■ **Problem**: Pictures aside, quote the whole listing exactly.

========================================================================

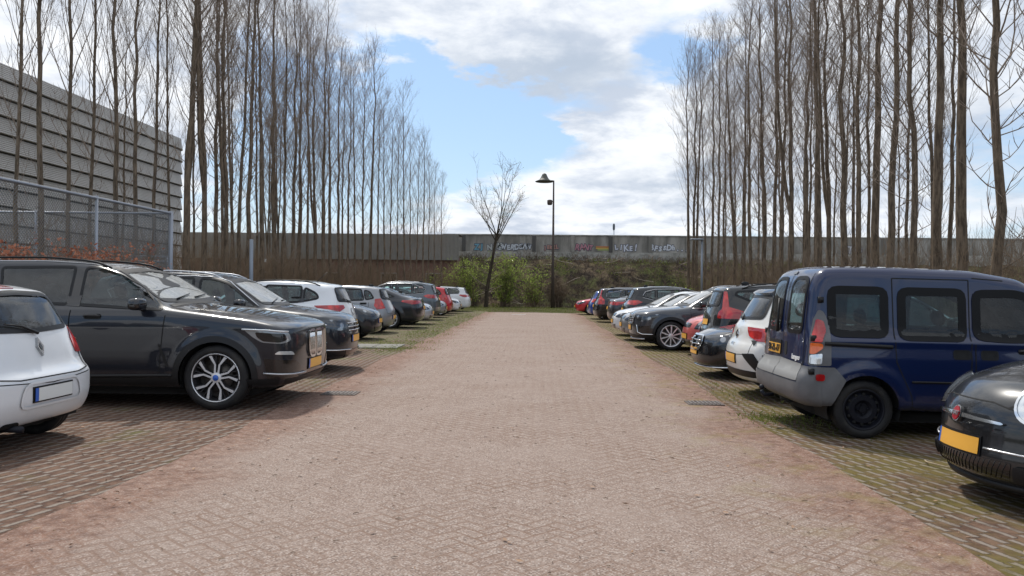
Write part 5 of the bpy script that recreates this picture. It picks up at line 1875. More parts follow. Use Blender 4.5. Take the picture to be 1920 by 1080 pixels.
def mesh_wires(length, fn):
    wb = Buf()
    pitch = .085
    n = int((length + FH) / pitch)
    Vv, Ff = [], []
    r = .0052
    for sgn in (0, 1):
        for i in range(n):
            s0 = i * pitch - (FH if sgn == 0 else 0)
            a0, a1 = (s0, s0 + FH) if sgn == 0 else (s0, s0 - FH)
            z0, z1 = .1, FH
            # clip
            pts = []
            for aa, zz in ((a0, z0), (a1, z1)):
                pts.append([aa, zz])
            (xa, za), (xb, zb) = pts
            def clip(x_, lim):
                t = (lim - xa) / (xb - xa)
                return [lim, za + t * (zb - za)]
            p, q_ = [xa, za], [xb, zb]
            if xb > xa:
                if xb <= 0 or xa >= length: continue
                if xa < 0: p = clip(xa, 0)
                if xb > length: q_ = clip(xb, length)
            else:
                if xa <= 0 or xb >= length: continue
                if xb < 0: q_ = clip(xb, 0)
                if xa > length: p = clip(xa, length)
            A, B_ = np.array(fn(*p)), np.array(fn(*q_))
            d = (B_ - A) / (np.linalg.norm(B_ - A) + 1e-9)
            nrm = np.array(fn(0, 0, 1)) - np.array(fn(0, 0, 0))
            sd = np.cross(d, nrm)
            base = len(Vv)
            for P in (A, B_):
                Vv += [P + sd * r, P + nrm * r, P - sd * r, P - nrm * r]
            Ff += [(base + j, base + (j + 1) % 4, base + 4 + (j + 1) % 4, base + 4 + j) for j in range(4)]
    wb.add(Vv, Ff)
    return wb


mesh_wires(15.5, lambda a, z, n=0: (n * 1.0, -a, z)).build('chain_link', M_WIRE, fence)
mesh_wires(13.0, lambda a, z, n=0: (-a, n * 1.0, z)).build('chain_link', M_WIRE, fence)
# pipe rack with an orange pot behind the hedge
rk = empty('pipe_rack', (-11.9, 24.6, 0))
tag(rk, 'low galvanised pipe rack behind the chain link fence', 'rack')
for x in (-.55, .55):
    Buf().tube([(x, 0, 0), (x, 0, 2.34)], .04, 8).build('leg', M_GALV, rk)
for z in (2.32, 2.16):
    Buf().tube([(-.62, 0, z), (.62, 0, z)], .03, 8).build('rail', M_GALV, rk)
pt = Buf()
pt.lathe([(0, .07), (.16, .11), (.17, .12), (.20, .12), (.20, .09), (.14, .07), (.13, 0)], 16, 'z')
po = pt.build('plant_pot', mat('orange_pot', (.65, .10, .03), .6), loc=(-11.85, 24.6, 2.36))
tag(po, 'small orange plant pot standing on the pipe rack', 'pot')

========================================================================

■ **Task answer**:
Write part 5 of the bpy script that recreates this picture. It picks up at line 1875. More parts follow. Use Blender 4.5. Take the picture to be 1920 by 1080 pixels.
def mesh_wires(length, fn):
    wb = Buf()
    pitch = .085
    n = int((length + FH) / pitch)
    Vv, Ff = [], []
    r = .0052
    for sgn in (0, 1):
        for i in range(n):
            s0 = i * pitch - (FH if sgn == 0 else 0)
            a0, a1 = (s0, s0 + FH) if sgn == 0 else (s0, s0 - FH)
            z0, z1 = .1, FH
            # clip
            pts = []
            for aa, zz in ((a0, z0), (a1, z1)):
                pts.append([aa, zz])
            (xa, za), (xb, zb) = pts
            def clip(x_, lim):
                t = (lim - xa) / (xb - xa)
                return [lim, za + t * (zb - za)]
            p, q_ = [xa, za], [xb, zb]
            if xb > xa:
                if xb <= 0 or xa >= length: continue
                if xa < 0: p = clip(xa, 0)
                if xb > length: q_ = clip(xb, length)
            else:
                if xa <= 0 or xb >= length: continue
                if xb < 0: q_ = clip(xb, 0)
                if xa > length: p = clip(xa, length)
            A, B_ = np.array(fn(*p)), np.array(fn(*q_))
            d = (B_ - A) / (np.linalg.norm(B_ - A) + 1e-9)
            nrm = np.array(fn(0, 0, 1)) - np.array(fn(0, 0, 0))
            sd = np.cross(d, nrm)
            base = len(Vv)
            for P in (A, B_):
                Vv += [P + sd * r, P + nrm * r, P - sd * r, P - nrm * r]
            Ff += [(base + j, base + (j + 1) % 4, base + 4 + (j + 1) % 4, base + 4 + j) for j in range(4)]
    wb.add(Vv, Ff)
    return wb


mesh_wires(15.5, lambda a, z, n=0: (n * 1.0, -a, z)).build('chain_link', M_WIRE, fence)
mesh_wires(13.0, lambda a, z, n=0: (-a, n * 1.0, z)).build('chain_link', M_WIRE, fence)
# pipe rack with an orange pot behind the hedge
rk = empty('pipe_rack', (-11.9, 24.6, 0))
tag(rk, 'low galvanised pipe rack behind the chain link fence', 'rack')
for x in (-.55, .55):
    Buf().tube([(x, 0, 0), (x, 0, 2.34)], .04, 8).build('leg', M_GALV, rk)
for z in (2.32, 2.16):
    Buf().tube([(-.62, 0, z), (.62, 0, z)], .03, 8).build('rail', M_GALV, rk)
pt = Buf()
pt.lathe([(0, .07), (.16, .11), (.17, .12), (.20, .12), (.20, .09), (.14, .07), (.13, 0)], 16, 'z')
po = pt.build('plant_pot', mat('orange_pot', (.65, .10, .03), .6), loc=(-11.85, 24.6, 2.36))
tag(po, 'small orange plant pot standing on the pipe rack', 'pot')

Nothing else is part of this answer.